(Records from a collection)
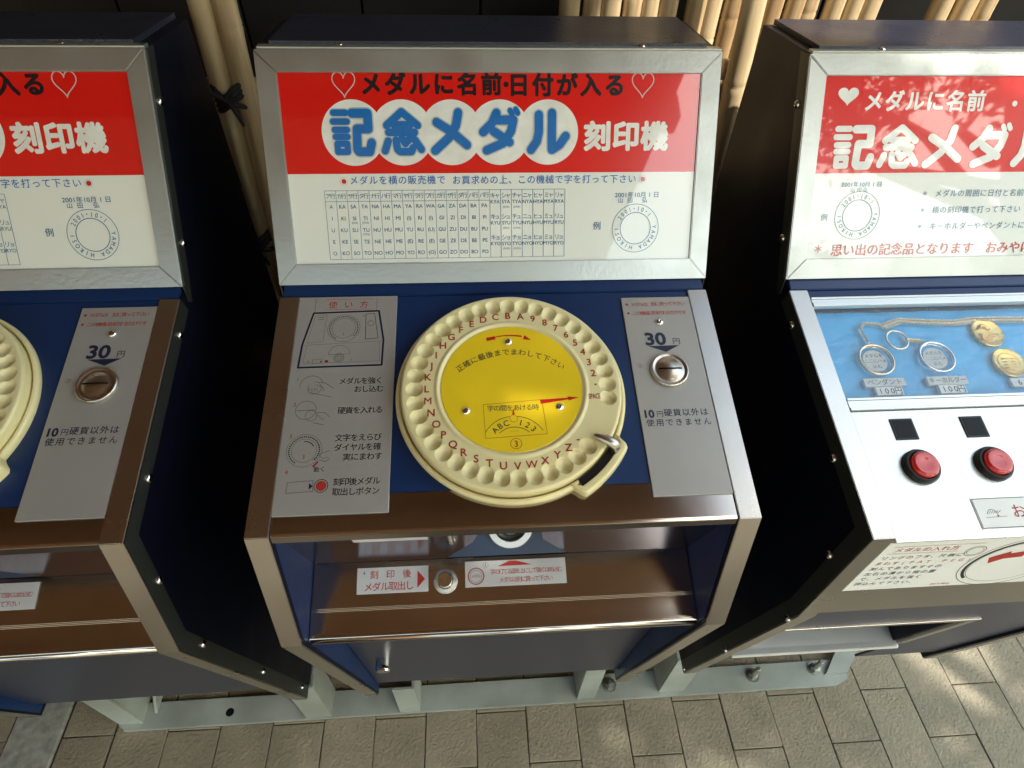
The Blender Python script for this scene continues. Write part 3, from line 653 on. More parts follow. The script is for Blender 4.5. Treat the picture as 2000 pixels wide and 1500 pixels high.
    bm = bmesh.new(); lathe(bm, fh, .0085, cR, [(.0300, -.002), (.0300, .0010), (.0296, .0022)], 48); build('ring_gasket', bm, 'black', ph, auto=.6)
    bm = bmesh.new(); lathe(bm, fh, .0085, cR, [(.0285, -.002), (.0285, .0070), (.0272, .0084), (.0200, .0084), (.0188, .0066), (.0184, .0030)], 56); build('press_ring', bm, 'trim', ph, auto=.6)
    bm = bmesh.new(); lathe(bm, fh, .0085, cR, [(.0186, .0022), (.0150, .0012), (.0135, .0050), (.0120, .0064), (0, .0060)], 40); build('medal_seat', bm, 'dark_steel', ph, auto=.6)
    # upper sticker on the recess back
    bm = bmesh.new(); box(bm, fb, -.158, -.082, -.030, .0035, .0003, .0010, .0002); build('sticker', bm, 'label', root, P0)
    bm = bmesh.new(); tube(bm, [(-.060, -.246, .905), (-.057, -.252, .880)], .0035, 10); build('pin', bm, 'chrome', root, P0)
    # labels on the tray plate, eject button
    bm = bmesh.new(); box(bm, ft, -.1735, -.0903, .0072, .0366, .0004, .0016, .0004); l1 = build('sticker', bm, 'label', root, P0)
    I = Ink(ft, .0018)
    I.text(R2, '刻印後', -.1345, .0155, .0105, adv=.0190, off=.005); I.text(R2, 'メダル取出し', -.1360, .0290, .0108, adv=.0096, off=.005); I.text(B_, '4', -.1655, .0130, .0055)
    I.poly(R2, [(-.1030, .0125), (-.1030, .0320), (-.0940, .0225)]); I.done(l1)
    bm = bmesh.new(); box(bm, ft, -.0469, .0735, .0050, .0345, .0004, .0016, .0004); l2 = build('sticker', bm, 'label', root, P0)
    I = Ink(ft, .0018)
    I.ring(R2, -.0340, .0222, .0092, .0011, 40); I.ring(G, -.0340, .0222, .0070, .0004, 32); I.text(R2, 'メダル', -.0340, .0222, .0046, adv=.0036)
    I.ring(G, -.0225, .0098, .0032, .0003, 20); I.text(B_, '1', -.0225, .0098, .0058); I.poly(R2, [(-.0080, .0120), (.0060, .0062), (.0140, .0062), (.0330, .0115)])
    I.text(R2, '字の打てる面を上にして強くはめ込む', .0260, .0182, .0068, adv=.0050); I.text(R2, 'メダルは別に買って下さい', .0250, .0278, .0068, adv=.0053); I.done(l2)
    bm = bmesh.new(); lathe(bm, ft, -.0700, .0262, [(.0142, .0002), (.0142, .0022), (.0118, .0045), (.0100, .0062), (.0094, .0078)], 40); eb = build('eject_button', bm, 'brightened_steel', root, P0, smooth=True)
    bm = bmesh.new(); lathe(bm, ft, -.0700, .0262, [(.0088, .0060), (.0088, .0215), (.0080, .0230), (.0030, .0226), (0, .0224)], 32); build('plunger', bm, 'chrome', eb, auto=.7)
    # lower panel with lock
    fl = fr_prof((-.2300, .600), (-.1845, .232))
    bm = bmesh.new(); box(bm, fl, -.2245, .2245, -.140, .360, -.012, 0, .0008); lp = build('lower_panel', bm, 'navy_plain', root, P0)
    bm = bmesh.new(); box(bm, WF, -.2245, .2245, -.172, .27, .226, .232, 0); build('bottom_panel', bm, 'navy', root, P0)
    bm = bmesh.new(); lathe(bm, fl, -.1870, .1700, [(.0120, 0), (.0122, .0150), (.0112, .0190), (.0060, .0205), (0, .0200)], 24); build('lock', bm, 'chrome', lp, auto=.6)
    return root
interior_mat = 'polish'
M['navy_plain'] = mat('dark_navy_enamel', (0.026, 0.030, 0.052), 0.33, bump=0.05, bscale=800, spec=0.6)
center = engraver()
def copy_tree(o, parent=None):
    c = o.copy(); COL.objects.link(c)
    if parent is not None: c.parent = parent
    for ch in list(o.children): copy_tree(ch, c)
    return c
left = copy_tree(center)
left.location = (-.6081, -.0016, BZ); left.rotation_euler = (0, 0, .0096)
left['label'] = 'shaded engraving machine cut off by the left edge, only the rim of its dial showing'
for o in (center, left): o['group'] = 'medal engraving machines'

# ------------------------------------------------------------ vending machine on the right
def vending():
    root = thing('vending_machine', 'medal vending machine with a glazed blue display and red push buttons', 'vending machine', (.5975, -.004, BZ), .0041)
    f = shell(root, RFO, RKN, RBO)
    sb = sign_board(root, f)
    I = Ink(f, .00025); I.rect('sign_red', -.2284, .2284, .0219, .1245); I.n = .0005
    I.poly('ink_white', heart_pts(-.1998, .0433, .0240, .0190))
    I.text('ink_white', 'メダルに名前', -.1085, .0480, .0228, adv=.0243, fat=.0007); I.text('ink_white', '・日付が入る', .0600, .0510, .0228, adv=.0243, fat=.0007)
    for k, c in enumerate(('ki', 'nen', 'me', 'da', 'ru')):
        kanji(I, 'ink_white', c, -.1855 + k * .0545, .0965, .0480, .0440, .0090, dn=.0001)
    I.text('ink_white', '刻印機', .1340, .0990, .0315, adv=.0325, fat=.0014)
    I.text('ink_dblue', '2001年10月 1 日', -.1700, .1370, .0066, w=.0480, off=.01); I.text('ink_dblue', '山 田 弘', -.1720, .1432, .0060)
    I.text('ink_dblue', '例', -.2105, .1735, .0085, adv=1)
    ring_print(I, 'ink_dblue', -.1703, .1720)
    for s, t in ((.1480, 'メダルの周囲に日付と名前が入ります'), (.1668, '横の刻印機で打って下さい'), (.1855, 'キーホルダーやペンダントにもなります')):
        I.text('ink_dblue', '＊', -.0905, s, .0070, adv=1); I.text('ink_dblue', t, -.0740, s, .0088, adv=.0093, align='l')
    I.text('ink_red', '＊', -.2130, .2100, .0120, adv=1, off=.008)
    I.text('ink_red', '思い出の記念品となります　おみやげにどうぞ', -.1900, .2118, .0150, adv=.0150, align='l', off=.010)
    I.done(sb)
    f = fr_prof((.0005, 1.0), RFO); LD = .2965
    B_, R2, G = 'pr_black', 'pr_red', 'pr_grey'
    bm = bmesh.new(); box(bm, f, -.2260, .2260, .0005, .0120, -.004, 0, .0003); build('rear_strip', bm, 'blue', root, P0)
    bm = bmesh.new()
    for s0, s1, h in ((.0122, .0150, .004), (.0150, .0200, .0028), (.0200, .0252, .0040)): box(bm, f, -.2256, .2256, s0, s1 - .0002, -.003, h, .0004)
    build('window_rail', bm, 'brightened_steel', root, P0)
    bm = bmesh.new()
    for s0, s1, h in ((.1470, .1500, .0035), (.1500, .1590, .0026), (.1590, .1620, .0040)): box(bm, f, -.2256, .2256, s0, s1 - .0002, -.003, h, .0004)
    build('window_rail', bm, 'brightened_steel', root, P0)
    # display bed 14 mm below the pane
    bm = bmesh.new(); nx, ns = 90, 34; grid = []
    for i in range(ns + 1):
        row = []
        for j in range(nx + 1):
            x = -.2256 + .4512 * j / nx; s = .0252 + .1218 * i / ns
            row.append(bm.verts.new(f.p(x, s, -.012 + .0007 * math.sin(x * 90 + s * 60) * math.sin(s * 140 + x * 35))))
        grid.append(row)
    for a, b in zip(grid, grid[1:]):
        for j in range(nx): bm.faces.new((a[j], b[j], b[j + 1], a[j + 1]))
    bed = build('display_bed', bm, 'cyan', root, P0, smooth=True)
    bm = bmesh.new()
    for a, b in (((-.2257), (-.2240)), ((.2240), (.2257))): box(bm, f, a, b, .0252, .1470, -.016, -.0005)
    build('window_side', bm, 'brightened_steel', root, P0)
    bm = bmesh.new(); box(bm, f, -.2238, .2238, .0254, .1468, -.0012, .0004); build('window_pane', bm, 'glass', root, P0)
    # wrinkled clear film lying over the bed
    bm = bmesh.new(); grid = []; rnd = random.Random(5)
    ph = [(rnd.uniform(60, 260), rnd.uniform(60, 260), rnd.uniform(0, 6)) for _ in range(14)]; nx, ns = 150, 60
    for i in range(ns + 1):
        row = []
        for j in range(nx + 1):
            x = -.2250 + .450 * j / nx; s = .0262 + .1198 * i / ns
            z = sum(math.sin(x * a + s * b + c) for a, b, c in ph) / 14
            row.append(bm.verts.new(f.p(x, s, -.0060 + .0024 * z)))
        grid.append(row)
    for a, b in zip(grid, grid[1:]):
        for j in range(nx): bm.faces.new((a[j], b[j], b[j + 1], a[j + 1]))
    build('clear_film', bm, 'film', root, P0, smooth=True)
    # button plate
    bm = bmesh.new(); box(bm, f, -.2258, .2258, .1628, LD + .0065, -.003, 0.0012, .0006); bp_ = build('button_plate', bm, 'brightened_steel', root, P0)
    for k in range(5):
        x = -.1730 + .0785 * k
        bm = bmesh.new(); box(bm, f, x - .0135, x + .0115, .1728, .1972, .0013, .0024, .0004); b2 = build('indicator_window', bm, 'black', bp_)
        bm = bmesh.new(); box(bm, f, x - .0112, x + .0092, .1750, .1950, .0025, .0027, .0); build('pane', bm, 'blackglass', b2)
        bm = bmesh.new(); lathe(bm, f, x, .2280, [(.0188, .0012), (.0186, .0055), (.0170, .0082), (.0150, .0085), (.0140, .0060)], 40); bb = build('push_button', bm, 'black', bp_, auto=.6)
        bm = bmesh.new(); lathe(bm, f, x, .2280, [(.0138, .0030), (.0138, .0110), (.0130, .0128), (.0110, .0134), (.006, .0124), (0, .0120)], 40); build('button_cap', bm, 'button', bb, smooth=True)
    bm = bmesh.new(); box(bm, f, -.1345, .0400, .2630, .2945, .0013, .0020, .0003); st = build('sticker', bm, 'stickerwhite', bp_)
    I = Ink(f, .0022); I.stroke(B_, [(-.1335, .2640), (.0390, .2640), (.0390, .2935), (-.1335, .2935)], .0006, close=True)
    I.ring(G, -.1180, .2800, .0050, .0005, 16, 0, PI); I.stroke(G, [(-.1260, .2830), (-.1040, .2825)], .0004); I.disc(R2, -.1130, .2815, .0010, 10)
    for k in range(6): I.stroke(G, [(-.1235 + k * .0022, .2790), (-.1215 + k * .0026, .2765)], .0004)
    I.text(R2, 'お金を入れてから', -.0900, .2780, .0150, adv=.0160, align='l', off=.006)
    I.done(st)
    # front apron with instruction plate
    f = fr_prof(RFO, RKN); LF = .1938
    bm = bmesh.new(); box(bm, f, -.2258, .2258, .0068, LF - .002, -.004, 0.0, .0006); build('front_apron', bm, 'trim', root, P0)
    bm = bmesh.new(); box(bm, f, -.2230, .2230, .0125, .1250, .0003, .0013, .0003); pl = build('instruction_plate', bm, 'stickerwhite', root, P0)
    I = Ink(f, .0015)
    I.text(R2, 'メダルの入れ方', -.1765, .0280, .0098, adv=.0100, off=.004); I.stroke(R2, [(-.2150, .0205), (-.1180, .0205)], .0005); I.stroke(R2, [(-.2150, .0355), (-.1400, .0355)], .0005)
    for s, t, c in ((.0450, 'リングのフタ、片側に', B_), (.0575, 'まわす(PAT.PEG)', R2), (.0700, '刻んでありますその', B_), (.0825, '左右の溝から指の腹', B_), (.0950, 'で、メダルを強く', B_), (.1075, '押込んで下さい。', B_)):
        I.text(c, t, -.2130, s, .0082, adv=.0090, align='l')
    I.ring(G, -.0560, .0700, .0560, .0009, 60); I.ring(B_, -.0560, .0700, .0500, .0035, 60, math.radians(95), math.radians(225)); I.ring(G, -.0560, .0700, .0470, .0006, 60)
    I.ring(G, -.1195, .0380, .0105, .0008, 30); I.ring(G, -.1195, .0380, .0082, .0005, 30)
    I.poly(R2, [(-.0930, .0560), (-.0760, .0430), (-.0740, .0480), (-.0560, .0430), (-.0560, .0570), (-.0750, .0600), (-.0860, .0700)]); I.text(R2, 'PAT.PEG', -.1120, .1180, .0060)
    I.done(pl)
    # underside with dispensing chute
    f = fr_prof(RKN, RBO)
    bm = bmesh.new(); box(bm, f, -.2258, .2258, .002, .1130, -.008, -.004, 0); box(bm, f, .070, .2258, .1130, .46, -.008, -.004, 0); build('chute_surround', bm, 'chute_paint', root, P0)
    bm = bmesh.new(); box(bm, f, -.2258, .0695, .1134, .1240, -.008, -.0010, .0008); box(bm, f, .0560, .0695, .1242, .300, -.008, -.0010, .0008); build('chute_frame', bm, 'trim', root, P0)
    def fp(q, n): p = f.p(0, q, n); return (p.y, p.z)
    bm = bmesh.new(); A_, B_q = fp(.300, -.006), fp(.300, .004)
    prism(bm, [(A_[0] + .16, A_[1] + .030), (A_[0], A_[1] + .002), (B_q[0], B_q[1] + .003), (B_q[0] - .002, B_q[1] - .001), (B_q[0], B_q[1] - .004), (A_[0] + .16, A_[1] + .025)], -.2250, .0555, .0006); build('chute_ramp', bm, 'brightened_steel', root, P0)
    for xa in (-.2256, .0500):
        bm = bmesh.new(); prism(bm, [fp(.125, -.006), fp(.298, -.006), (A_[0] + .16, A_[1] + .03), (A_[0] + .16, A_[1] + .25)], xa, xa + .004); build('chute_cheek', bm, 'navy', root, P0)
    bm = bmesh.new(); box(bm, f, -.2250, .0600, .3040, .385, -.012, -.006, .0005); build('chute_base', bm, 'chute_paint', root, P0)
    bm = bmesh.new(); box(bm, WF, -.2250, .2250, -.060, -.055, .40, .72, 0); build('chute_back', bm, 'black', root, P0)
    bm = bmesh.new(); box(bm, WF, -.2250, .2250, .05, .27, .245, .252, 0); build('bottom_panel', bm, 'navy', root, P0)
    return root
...
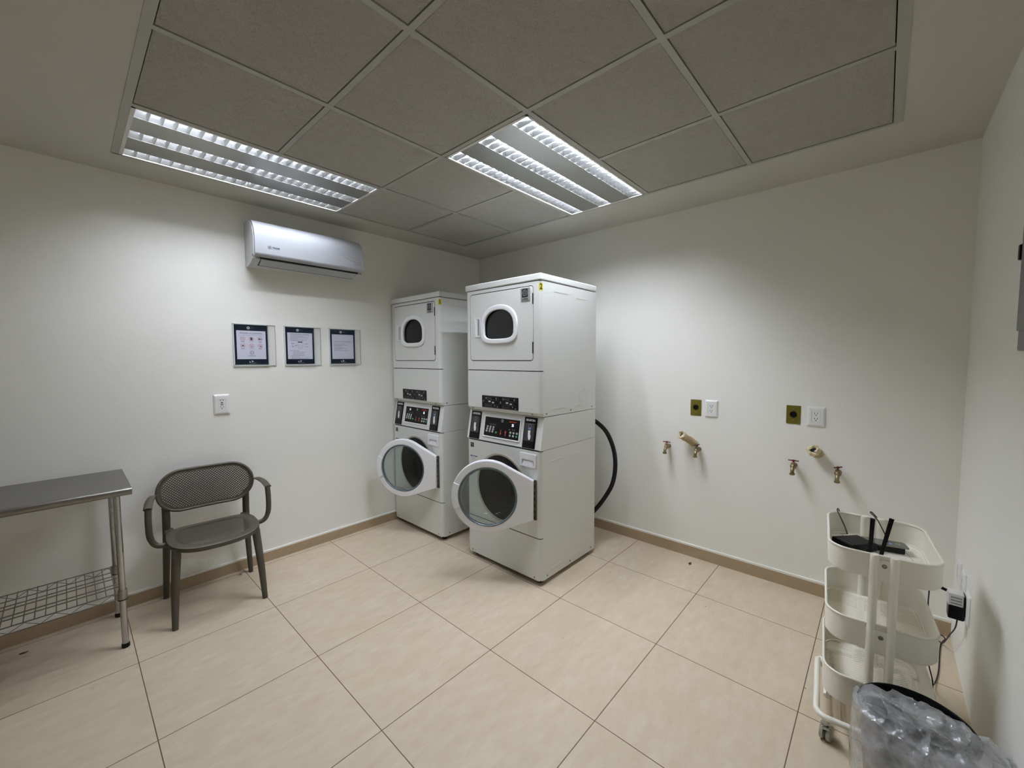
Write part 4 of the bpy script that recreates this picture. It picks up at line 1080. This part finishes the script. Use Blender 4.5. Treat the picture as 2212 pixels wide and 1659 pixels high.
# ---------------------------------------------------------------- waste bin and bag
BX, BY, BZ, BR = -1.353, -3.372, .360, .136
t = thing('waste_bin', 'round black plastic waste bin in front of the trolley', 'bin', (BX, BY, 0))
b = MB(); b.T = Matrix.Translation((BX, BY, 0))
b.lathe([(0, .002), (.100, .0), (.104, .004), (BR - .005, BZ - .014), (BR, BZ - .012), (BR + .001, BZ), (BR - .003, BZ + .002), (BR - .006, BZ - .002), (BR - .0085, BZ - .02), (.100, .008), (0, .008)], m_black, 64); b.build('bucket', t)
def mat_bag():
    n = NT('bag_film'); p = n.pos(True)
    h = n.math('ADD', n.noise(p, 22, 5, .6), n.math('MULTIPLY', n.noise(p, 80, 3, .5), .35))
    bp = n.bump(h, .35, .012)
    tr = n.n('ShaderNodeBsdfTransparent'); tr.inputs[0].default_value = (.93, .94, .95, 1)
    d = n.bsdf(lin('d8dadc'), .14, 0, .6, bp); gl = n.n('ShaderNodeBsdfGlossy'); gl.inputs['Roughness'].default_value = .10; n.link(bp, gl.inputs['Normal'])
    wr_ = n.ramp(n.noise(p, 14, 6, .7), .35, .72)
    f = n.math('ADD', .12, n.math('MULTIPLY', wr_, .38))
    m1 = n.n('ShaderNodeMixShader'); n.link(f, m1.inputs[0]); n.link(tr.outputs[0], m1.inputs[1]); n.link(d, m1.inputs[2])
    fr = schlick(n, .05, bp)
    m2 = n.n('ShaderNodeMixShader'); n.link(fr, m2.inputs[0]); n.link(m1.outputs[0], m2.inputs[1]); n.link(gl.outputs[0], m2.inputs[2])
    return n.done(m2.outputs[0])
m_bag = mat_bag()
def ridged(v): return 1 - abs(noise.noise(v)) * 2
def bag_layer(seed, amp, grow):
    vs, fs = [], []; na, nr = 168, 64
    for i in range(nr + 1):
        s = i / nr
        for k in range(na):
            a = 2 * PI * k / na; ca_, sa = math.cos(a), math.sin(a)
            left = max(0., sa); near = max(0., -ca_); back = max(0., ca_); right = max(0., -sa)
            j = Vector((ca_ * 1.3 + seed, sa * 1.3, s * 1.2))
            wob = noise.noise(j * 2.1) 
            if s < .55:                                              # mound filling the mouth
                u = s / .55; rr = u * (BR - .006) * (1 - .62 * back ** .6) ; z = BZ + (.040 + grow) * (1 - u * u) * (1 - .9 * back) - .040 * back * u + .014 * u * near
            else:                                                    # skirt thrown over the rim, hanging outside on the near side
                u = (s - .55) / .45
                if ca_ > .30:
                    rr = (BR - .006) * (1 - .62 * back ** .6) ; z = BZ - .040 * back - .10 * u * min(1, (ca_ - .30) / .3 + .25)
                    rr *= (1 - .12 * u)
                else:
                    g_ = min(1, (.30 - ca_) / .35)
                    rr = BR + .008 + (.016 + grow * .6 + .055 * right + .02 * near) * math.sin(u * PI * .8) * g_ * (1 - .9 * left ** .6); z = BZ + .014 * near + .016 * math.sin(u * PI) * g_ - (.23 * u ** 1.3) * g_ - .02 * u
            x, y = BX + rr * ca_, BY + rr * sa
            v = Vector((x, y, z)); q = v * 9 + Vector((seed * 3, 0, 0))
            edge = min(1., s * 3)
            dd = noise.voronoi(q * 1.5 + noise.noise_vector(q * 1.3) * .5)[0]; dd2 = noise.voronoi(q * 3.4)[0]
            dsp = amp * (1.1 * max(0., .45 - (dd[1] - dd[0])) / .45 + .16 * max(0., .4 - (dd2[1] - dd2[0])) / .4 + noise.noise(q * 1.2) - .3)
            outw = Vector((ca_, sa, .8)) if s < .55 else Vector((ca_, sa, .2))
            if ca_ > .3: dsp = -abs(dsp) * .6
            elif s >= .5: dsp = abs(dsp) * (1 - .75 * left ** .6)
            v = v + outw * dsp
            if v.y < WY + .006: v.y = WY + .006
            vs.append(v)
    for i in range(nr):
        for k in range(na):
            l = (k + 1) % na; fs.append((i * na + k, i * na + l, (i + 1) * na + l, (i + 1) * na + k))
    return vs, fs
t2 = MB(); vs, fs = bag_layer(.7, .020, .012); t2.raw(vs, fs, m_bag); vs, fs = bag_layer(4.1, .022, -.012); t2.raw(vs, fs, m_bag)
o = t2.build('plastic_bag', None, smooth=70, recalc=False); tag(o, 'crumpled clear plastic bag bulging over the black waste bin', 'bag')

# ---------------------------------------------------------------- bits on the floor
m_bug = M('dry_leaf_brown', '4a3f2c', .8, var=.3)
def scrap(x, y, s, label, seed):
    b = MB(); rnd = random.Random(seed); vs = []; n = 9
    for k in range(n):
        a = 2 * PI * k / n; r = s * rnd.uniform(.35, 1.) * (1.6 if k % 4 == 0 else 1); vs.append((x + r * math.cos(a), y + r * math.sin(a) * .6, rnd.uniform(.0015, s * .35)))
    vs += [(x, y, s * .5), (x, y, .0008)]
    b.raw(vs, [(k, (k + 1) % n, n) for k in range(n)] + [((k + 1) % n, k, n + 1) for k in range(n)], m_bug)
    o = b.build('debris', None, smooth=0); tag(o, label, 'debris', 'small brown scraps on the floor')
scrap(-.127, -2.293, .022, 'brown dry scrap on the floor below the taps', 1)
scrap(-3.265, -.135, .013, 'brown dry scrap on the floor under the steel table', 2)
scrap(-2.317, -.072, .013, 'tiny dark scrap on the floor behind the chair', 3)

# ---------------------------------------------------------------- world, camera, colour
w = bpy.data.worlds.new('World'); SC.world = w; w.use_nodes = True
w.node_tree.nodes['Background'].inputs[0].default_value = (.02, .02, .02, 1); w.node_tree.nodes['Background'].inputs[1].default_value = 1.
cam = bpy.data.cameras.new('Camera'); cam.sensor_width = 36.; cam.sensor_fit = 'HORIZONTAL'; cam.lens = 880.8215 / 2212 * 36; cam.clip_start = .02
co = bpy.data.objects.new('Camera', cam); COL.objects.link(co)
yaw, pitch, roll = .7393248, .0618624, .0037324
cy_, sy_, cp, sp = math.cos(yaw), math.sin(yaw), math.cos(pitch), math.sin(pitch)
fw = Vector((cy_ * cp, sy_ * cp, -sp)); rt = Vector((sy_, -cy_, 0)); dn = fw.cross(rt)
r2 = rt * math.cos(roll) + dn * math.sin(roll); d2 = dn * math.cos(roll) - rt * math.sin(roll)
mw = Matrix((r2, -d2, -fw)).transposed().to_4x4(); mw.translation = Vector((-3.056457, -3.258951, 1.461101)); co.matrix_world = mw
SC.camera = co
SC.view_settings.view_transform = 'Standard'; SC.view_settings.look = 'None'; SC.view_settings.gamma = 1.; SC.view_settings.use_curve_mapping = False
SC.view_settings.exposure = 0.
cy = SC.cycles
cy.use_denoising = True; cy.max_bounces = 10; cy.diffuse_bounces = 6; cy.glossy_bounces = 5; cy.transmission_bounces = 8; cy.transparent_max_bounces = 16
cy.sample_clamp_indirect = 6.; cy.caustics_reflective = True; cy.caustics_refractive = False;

§ **YOUR OBJECTIVE**: Reproduce word for word the material above, beginning with the line that contains "bump=0.05, bscale=800, spec=0.6)" and ending with the line that contains "for o in (center, left): o['group']".

§ **WORKED ANSWER**:
M['navy_plain'] = mat('dark_navy_enamel', (0.026, 0.030, 0.052), 0.33, bump=0.05, bscale=800, spec=0.6)
center = engraver()
def copy_tree(o, parent=None):
    c = o.copy(); COL.objects.link(c)
    if parent is not None: c.parent = parent
    for ch in list(o.children): copy_tree(ch, c)
    return c
left = copy_tree(center)
left.location = (-.6081, -.0016, BZ); left.rotation_euler = (0, 0, .0096)
left['label'] = 'shaded engraving machine cut off by the left edge, only the rim of its dial showing'
for o in (center, left): o['group'] = 'medal engraving machines'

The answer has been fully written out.